--- begin DATASET SECTION ---

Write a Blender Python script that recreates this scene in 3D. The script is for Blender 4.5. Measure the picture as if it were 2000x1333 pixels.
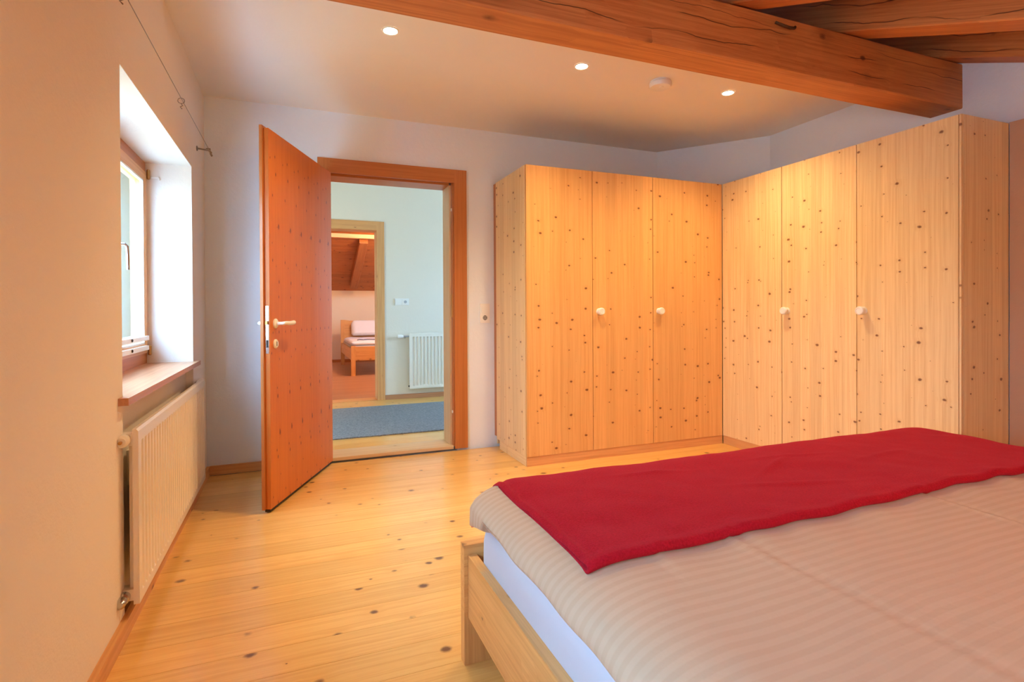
import bpy, bmesh, math, random
from mathutils import Vector, Matrix, noise
random.seed(7)
sc = bpy.context.scene
for o in list(bpy.data.objects):
    bpy.data.objects.remove(o)
COL = sc.collection
PI = math.pi

# ------------------------------------------------------------------ camera
CAM = Vector((0.5461, -4.1716, 1.10))
def cam_basis(yaw, pitch, roll):
    a, b, c = map(math.radians, (yaw, pitch, roll))
    def world(X, Y, Z):
        X, Y = X*math.cos(c) - Y*math.sin(c), X*math.sin(c) + Y*math.cos(c)
        Z, Y = Z*math.cos(b) - Y*math.sin(b), Z*math.sin(b) + Y*math.cos(b)
        return Vector((X*math.cos(a) + Z*math.sin(a), -X*math.sin(a) + Z*math.cos(a), Y))
    return world(1, 0, 0), world(0, 1, 0), world(0, 0, 1)
r_, u_, f_ = cam_basis(21.856, -0.35, -0.2996)
cd = bpy.data.cameras.new('camera')
cam = bpy.data.objects.new('camera', cd); COL.objects.link(cam)
M4 = Matrix((r_, u_, -f_)).transposed().to_4x4(); M4.translation = CAM
cam.matrix_world = M4
cd.sensor_fit = 'HORIZONTAL'; cd.sensor_width = 36.0
cd.lens = 36.0 * 1066.4481 / 2000.0
cd.shift_y = -(666.5 - 613.4762) / 2000.0
cd.clip_start = 0.02; cd.clip_end = 200
sc.camera = cam

# ------------------------------------------------------------------ view, world, daylight
sc.view_settings.view_transform = 'Standard'
sc.view_settings.look = 'None'
sc.view_settings.gamma = 1.0
sc.view_settings.use_curve_mapping = False
sc.view_settings.exposure = 1.34
SKY = 12.5
w = bpy.data.worlds.new('world'); sc.world = w; w.use_nodes = True
wn = w.node_tree.nodes; wl = w.node_tree.links
bg = wn['Background']
tc = wn.new('ShaderNodeTexCoord'); sp = wn.new('ShaderNodeSeparateXYZ'); rp = wn.new('ShaderNodeValToRGB')
wl.new(tc.outputs['Generated'], sp.inputs[0])
mr = wn.new('ShaderNodeMapRange'); mr.inputs['From Min'].default_value = -0.3; mr.inputs['From Max'].default_value = 0.6
wl.new(sp.outputs['Z'], mr.inputs['Value']); wl.new(mr.outputs[0], rp.inputs[0])
rp.color_ramp.elements[0].color = (0.27, 0.42, 0.56, 1); rp.color_ramp.elements[0].position = 0.30
rp.color_ramp.elements[1].color = (0.36, 0.64, 1.0, 1); rp.color_ramp.elements[1].position = 0.42
wl.new(rp.outputs[0], bg.inputs['Color']); bg.inputs['Strength'].default_value = SKY
sc.cycles.max_bounces = 8
sc.cycles.diffuse_bounces = 6
sc.cycles.use_adaptive_sampling = True
sc.cycles.adaptive_threshold = 0.02
sc.cycles.glossy_bounces = 4
sc.cycles.use_denoising = True
sc.cycles.sample_clamp_indirect = 8.0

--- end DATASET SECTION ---

# DIRECTION
Please write out all of the material above without changing a word, and omit any pictures.

# ANSWER TO THE EXERCISE
Write a Blender Python script that recreates this scene in 3D. The script is for Blender 4.5. Measure the picture as if it were 2000x1333 pixels.
import bpy, bmesh, math, random
from mathutils import Vector, Matrix, noise
random.seed(7)
sc = bpy.context.scene
for o in list(bpy.data.objects):
    bpy.data.objects.remove(o)
COL = sc.collection
PI = math.pi

# ------------------------------------------------------------------ camera
CAM = Vector((0.5461, -4.1716, 1.10))
def cam_basis(yaw, pitch, roll):
    a, b, c = map(math.radians, (yaw, pitch, roll))
    def world(X, Y, Z):
        X, Y = X*math.cos(c) - Y*math.sin(c), X*math.sin(c) + Y*math.cos(c)
        Z, Y = Z*math.cos(b) - Y*math.sin(b), Z*math.sin(b) + Y*math.cos(b)
        return Vector((X*math.cos(a) + Z*math.sin(a), -X*math.sin(a) + Z*math.cos(a), Y))
    return world(1, 0, 0), world(0, 1, 0), world(0, 0, 1)
r_, u_, f_ = cam_basis(21.856, -0.35, -0.2996)
cd = bpy.data.cameras.new('camera')
cam = bpy.data.objects.new('camera', cd); COL.objects.link(cam)
M4 = Matrix((r_, u_, -f_)).transposed().to_4x4(); M4.translation = CAM
cam.matrix_world = M4
cd.sensor_fit = 'HORIZONTAL'; cd.sensor_width = 36.0
cd.lens = 36.0 * 1066.4481 / 2000.0
cd.shift_y = -(666.5 - 613.4762) / 2000.0
cd.clip_start = 0.02; cd.clip_end = 200
sc.camera = cam

# ------------------------------------------------------------------ view, world, daylight
sc.view_settings.view_transform = 'Standard'
sc.view_settings.look = 'None'
sc.view_settings.gamma = 1.0
sc.view_settings.use_curve_mapping = False
sc.view_settings.exposure = 1.34
SKY = 12.5
w = bpy.data.worlds.new('world'); sc.world = w; w.use_nodes = True
wn = w.node_tree.nodes; wl = w.node_tree.links
bg = wn['Background']
tc = wn.new('ShaderNodeTexCoord'); sp = wn.new('ShaderNodeSeparateXYZ'); rp = wn.new('ShaderNodeValToRGB')
wl.new(tc.outputs['Generated'], sp.inputs[0])
mr = wn.new('ShaderNodeMapRange'); mr.inputs['From Min'].default_value = -0.3; mr.inputs['From Max'].default_value = 0.6
wl.new(sp.outputs['Z'], mr.inputs['Value']); wl.new(mr.outputs[0], rp.inputs[0])
rp.color_ramp.elements[0].color = (0.27, 0.42, 0.56, 1); rp.color_ramp.elements[0].position = 0.30
rp.color_ramp.elements[1].color = (0.36, 0.64, 1.0, 1); rp.color_ramp.elements[1].position = 0.42
wl.new(rp.outputs[0], bg.inputs['Color']); bg.inputs['Strength'].default_value = SKY
sc.cycles.max_bounces = 8
sc.cycles.diffuse_bounces = 6
sc.cycles.use_adaptive_sampling = True
sc.cycles.adaptive_threshold = 0.02
sc.cycles.glossy_bounces = 4
sc.cycles.use_denoising = True
sc.cycles.sample_clamp_indirect = 8.0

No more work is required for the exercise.